I wonder how the effects of youtube and myspace also affect the issue as well.

Researchers suggest that since the majority of actors are white, the behavioral impact does not transport to black adolescents because they do not identify with the characters.

Past research has suggested that all U.S. adolescents, regardless of race, have a higher risk of initiating smoking as their exposure to smoking in the media increases. In 2002, smoking was portrayed in 90 percent of PG- and PG-13–rated movies, and in 100 percent of R-rated movies, according to background information provided by the authors.

The article goes on to say that about 20 percent of episodes of popular, non-educational prime-time television programs depict tobacco use, and pro-smoking portrayals outnumber anti-smoking portrayals by a ratio of 10 to 1.

Christine Jackson, Ph.D., from Pacific Institute for Research and Evaluation, Chapel Hill, N.C., and colleagues interviewed 735 12- to 14-year-old adolescents from 14 public middle schools in the southeastern United States.

About equal proportions of the students were black and white, male and female, and none smoked at the beginning of the study. In the fall of 2001, the students were asked which of 93 popular films shown in theaters from 2001 to 2002 they had seen, how often they watched television, and whether their parents had rules about the types of television shows they watched.

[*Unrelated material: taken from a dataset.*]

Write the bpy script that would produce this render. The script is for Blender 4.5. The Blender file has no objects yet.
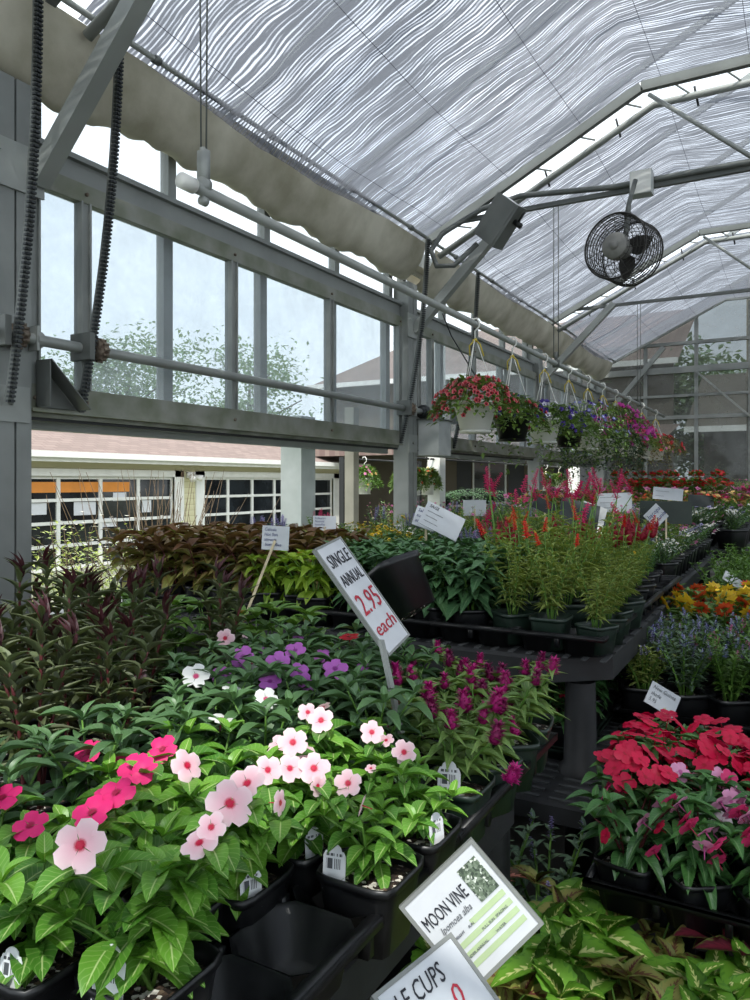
import bpy, math, random
import numpy as np
from mathutils import Vector, Matrix
PI = math.pi
H = 1.45                                   # height of the eye
rad = math.radians
sc = bpy.context.scene
col = sc.collection

# ------------------------------------------------------------------ camera, sky, sun, exposure
cam_data = bpy.data.cameras.new('camera'); cam = bpy.data.objects.new('camera', cam_data); col.objects.link(cam)
cam.location = (0, 0, H); cam.rotation_euler = (rad(90), 0, rad(29.4))
cam_data.sensor_fit = 'VERTICAL'; cam_data.sensor_height = 36; cam_data.lens = 27.0
cam_data.shift_y = -0.018; cam_data.clip_start = .02; cam_data.clip_end = 400
sc.camera = cam
sc.view_settings.view_transform = 'Standard'; sc.view_settings.look = 'None'
sc.view_settings.gamma = 1; sc.view_settings.exposure = 0.36; sc.view_settings.use_curve_mapping = False
sc.cycles.transparent_max_bounces = 20; sc.cycles.max_bounces = 10; sc.cycles.use_denoising = True
sc.cycles.sample_clamp_indirect = 4
w = bpy.data.worlds.new('world'); sc.world = w; w.use_nodes = True
nt = w.node_tree; bg = nt.nodes['Background']
tc = nt.nodes.new('ShaderNodeTexCoord'); sep = nt.nodes.new('ShaderNodeSeparateXYZ'); nt.links.new(tc.outputs['Generated'], sep.inputs[0])
rp = nt.nodes.new('ShaderNodeValToRGB'); nt.links.new(sep.outputs[2], rp.inputs[0])
rp.color_ramp.elements[0].position = 0.0; rp.color_ramp.elements[0].color = (.78, .83, .87, 1)
rp.color_ramp.elements[1].position = .6; rp.color_ramp.elements[1].color = (.76, .83, .93, 1)
nz = nt.nodes.new('ShaderNodeTexNoise'); nz.inputs['Scale'].default_value = 2.2; nz.inputs['Detail'].default_value = 5
nt.links.new(tc.outputs['Generated'], nz.inputs['Vector'])
cr = nt.nodes.new('ShaderNodeValToRGB'); cr.color_ramp.elements[0].position = .42; cr.color_ramp.elements[1].position = .66
nt.links.new(nz.outputs[0], cr.inputs[0])
mx = nt.nodes.new('ShaderNodeMixRGB'); nt.links.new(cr.outputs[0], mx.inputs[0]); nt.links.new(rp.outputs[0], mx.inputs[1]); mx.inputs[2].default_value = (.95, .97, 1, 1)
nt.links.new(mx.outputs[0], bg.inputs[0]); bg.inputs[1].default_value = 1.9
sun_d = bpy.data.lights.new('sun', 'SUN'); sun = bpy.data.objects.new('sun', sun_d); col.objects.link(sun)
SUN_FROM = Vector((.35, -.75, 1.15)).normalized()
sun.rotation_euler = SUN_FROM.to_track_quat('Z', 'Y').to_euler(); sun_d.energy = 3.8; sun_d.angle = rad(.8); sun_d.color = (1, .955, .88)

# ------------------------------------------------------------------ helpers
def hx(h, a=1):
    h = h.lstrip('#'); v = [int(h[i:i+2], 16)/255 for i in (0, 2, 4)]
    return tuple((x/12.92 if x <= .04045 else ((x+.055)/1.055)**2.4) for x in v) + (a,)
MATS = {}
def N(nt, t, **k):
    n = nt.nodes.new(t)
    for a, b in k.items():
        if a.startswith('i_'):
            a = a[2:]; n.inputs[int(a) if a.isdigit() else a].default_value = b
        else: setattr(n, a, b)
    return n
def L(nt, a, b): nt.links.new(a, b)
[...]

At a follow-up interview in 2004, they were asked about their smoking behavior.
White adolescents with high exposure to R-rated movies were nearly seven times more likely to start smoking compared with those who had low exposure. Even after adjusting for other risk factors such as having a friend who smokes, lack of parental involvement and poor academic performance, those who watched more R-rated movies were still three times more likely to start smoking. White adolescents who had access to unsupervised television viewing were also more likely to start smoking.

However, in black adolescents, there was no association between risky media-watching habits and smoking initiation; those with higher exposure to R-rated movies and a private television were just as likely to start smoking as those with lower exposure.

The reasons for an association between media exposure to smoking and smoking behavior present in white adolescents but not black adolescents are not known. The researchers suggest the “transportation theory” as one possible explanation.

This theory speculates that the impact of a media type on an audience depends on that audience’s involvement in that media type. It has been shown that black adolescents identify better with black rather than white characters in the media. The researchers note that it may be the case that television and movies, in which the majority of actors are white, are less influential on their smoking behavior compared to white adolescents.